WRITTEN TASK »
Print the lines of the listing below verbatim from its first line through the line bearing "from mathutils import Vector, Matrix, Euler". Any pictures are to be omitted.
========================
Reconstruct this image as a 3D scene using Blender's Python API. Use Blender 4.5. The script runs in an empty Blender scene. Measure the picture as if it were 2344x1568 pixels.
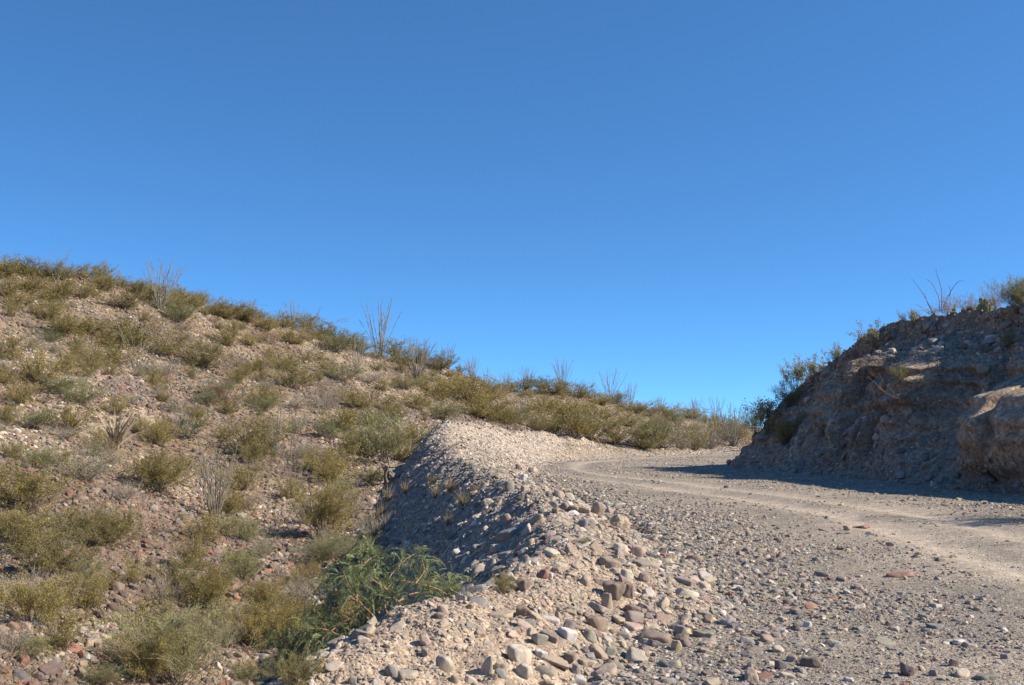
import bpy, math, random
import numpy as np
from mathutils import Vector, Matrix, Euler

rng = np.random.default_rng(11)
random.seed(5)
SC = bpy.context.scene
COL = SC.collection
F, CAMZ, W, HT = 1138.0, 1.7, 1024, 685
TH = math.atan((430 - 342.5) / F)          # camera looks slightly up
CT, ST = math.cos(TH), math.sin(TH)
K = 1024 / 2343.0                           # measuring scale of the notes below
EYE = np.array([0.0, 0.0, CAMZ])

def ray(u, v):
    a, b = (u - 512) / F, (342.5 - v) / F
    return np.array([a, CT - b * ST, ST + b * CT])

def P(u, v, Y):
    d = ray(u, v)
    return EYE + d * (Y / d[1])

def proj(p):
    p = np.asarray(p, float) - EYE
    y = p[..., 1] * CT + p[..., 2] * ST
    z = -p[..., 1] * ST + p[..., 2] * CT
    y = np.where(np.abs(y) < 1e-6, 1e-6, y)
    return 512 + F * p[..., 0] / y, 342.5 - F * z / y, y

def sstep(a, b, x):
    t = np.clip((x - a) / (b - a), 0, 1)
    return t * t * (3 - 2 * t)

# ------------------------------------------------------------------ noise
def _h(ix, iy, iz, seed):
    n = (ix.astype(np.int64) * 374761393 + iy.astype(np.int64) * 668265263 + iz.astype(np.int64) * 2147483647 + seed * 974634541)
    n = (n ^ (n >> 13)) * 1274126177
    n = n & 0xFFFFFFFF
    n = ((n ^ (n >> 16)) * 2246822519) & 0xFFFFFFFF
    n = n ^ (n >> 15)
    return (n & 0xFFFFFF) / float(0xFFFFFF)

def noise(x, y, z=None, seed=0):
    x = np.asarray(x, float); y = np.asarray(y, float)
    x, y = np.broadcast_arrays(x, y)
    ix, iy = np.floor(x), np.floor(y)
    fx, fy = x - ix, y - iy
    sx, sy = fx * fx * (3 - 2 * fx), fy * fy * (3 - 2 * fy)
    if z is None:
        iz = np.zeros_like(ix)
        a = _h(ix, iy, iz, seed); b = _h(ix + 1, iy, iz, seed); c = _h(ix, iy + 1, iz, seed); d = _h(ix + 1, iy + 1, iz, seed)
        return (a + (b - a) * sx) * (1 - sy) + (c + (d - c) * sx) * sy
    iz = np.floor(z); fz = z - iz; sz = fz * fz * (3 - 2 * fz)
    def lay(k):
        a = _h(ix, iy, k, seed); b = _h(ix + 1, iy, k, seed); c = _h(ix, iy + 1, k, seed); d = _h(ix + 1, iy + 1, k, seed)
        return (a + (b - a) * sx) * (1 - sy) + (c + (d - c) * sx) * sy
    return lay(iz) * (1 - sz) + lay(iz + 1) * sz

def fbm(x, y, z=None, o=4, seed=0):
    s = 0; a = .5; t = 0
    x = np.asarray(x, float); y = np.asarray(y, float)
    for i in range(o):
        s = s + a * noise(x, y, z, seed + i * 17); t += a
        x = x * 2.03 + 3.1; y = y * 2.03 + 7.7
        z = z * 2.03 + 1.3 if z is not None else None
        a *= .5
    return s / t - .5

# ------------------------------------------------------------------ terrain height
CTRL = []
def cp(x, y, z): CTRL.append((x, y, z))
def cpv(u, v, Y): CTRL.append(tuple(P(u, v, Y)))
for u, v, Y in ((0, 685, 14), (0, 600, 19), (0, 520, 25.5), (0, 450, 33), (0, 400, 40), (0, 345, 49), (0, 305, 55), (0, 268, 61),
                (150, 640, 17.5), (214, 582, 23.5), (150, 560, 26), (214, 519, 33), (214, 450, 43), (214, 400, 51), (214, 352, 60), (201, 310, 69),
                (330, 500, 37), (330, 450, 47), (350, 400, 60), (350, 349, 77), (430, 420, 64), (430, 392, 80), (420, 364, 92), (100, 480, 31), (100, 380, 46), (90, 284, 64),
                (280, 360, 66), (280, 328, 73),
                (540, 425, 82), (540, 407, 100), (546, 389, 120), (640, 438, 94), (640, 422, 115), (620, 407, 132), (740, 444, 104), (740, 433, 140), (743, 427, 150), (690, 419, 142)):
    cpv(u, v, Y)
for p in ((-34, 76, 9), (-25, 85, 7.5), (-13, 100, 5), (-2, 125, 4.5), (8, 150, 3.5), (35, 185, 0), (70, 150, -1), (55, 120, 0),
          (-3.4, 14, -2.1), (-3.8, 18, -2.35), (-4.2, 22, -2.3), (-4.4, 26.5, -2.1), (-4.7, 30, -1.6), (-4.5, 35, -.9), (-4.6, 42, -.1), (-4.4, 56, 1.2), (-2.3, 10, -1.25), (-2.7, 13, -1.45), (-3.6, 8, -1.6), (-4.5, 4, -1.7), (-5, -2, -1.7),
          (-9, 8, -1.4), (-14, 12, -.2), (-20, 12, 1.2), (-30, 20, 4), (-45, 45, 12.5), (-40, 62, 13), (-60, 62, 15), (-55, 20, 8), (-30, -5, 2), (-12, -8, -1),
          (1, 0, 0), (6, 0, 0), (3, 6, 0), (10, 8, 0), (2.5, 14, 0), (8, 16, 0), (15, 16, 0), (3, 24, 0), (9, 26, 0), (16, 28, 0), (2.4, 34, 0), (8, 38, 0), (2.5, 46, 0), (8, 48, 0), (16, 45, 0),
          (4, 57, 0), (10, 62, 0), (10, 72, 0), (18, 75, 0), (20, 84, 0), (30, 80, 0), (32, 92, .1), (46, 90, .3), (45, 60, 0), (25, 60, 0), (30, 20, 0), (60, 40, 0), (80, 80, -.5), (50, 0, 0), (20, -15, 0), (0, -20, 0)):
    cp(*p)
C0 = np.array(CTRL)

def _phi(d2):
    return np.where(d2 > 1e-9, .5 * d2 * np.log(d2 + 1e-9), 0.0)

def _solve():
    n = len(C0)
    xy = C0[:, :2] / 30.0
    A = np.zeros((n + 3, n + 3))
    d2 = ((xy[:, None] - xy[None]) ** 2).sum(-1)
    A[:n, :n] = _phi(d2) + np.eye(n) * 2e-4
    A[:n, n] = 1; A[:n, n + 1:] = xy
    A[n, :n] = 1; A[n + 1:, :n] = xy.T
    return np.linalg.solve(A, np.concatenate([C0[:, 2], np.zeros(3)])), xy
TW, TXY = _solve()

def tps(x, y):
    x = np.asarray(x, float); shp = x.shape
    q = np.stack([x.ravel(), np.asarray(y, float).ravel()], 1) / 30.0
    out = np.empty(len(q))
    for i in range(0, len(q), 40000):
        s = q[i:i + 40000]
        d2 = (s[:, 0:1] - TXY[None, :, 0]) ** 2 + (s[:, 1:2] - TXY[None, :, 1]) ** 2
        out[i:i + 40000] = _phi(d2) @ TW[:-3] + TW[-3] + s @ TW[-2:]
    return out.reshape(shp)

def pline(x, y, pts, vals=None):
    """signed distance to a polyline (positive on its right), arc position, interpolated value"""
    pts = np.asarray(pts, float)
    x = np.asarray(x, float); y = np.asarray(y, float)
    best = np.full(x.shape, 1e18); sgn = np.ones(x.shape); pos = np.zeros(x.shape); val = np.zeros(x.shape)
    acc = 0.0
    for i in range(len(pts) - 1):
        a, b = pts[i, :2], pts[i + 1, :2]
        d = b - a; L = math.hypot(*d)
        t = np.clip(((x - a[0]) * d[0] + (y - a[1]) * d[1]) / (L * L), 0, 1)
        dx, dy = x - a[0] - t * d[0], y - a[1] - t * d[1]
        q = dx * dx + dy * dy
        m = q < best
        best = np.where(m, q, best)
        sgn = np.where(m, np.where(d[1] * dx - d[0] * dy >= 0, 1.0, -1.0), sgn)
        pos = np.where(m, acc + t * L, pos)
        if vals is not None:
            val = np.where(m, vals[i] + t * (vals[i + 1] - vals[i]), val)
        acc += L
    return np.sqrt(best) * sgn, pos, val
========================
COMPLETED TASK »
Reconstruct this image as a 3D scene using Blender's Python API. Use Blender 4.5. The script runs in an empty Blender scene. Measure the picture as if it were 2344x1568 pixels.
import bpy, math, random
import numpy as np
from mathutils import Vector, Matrix, Euler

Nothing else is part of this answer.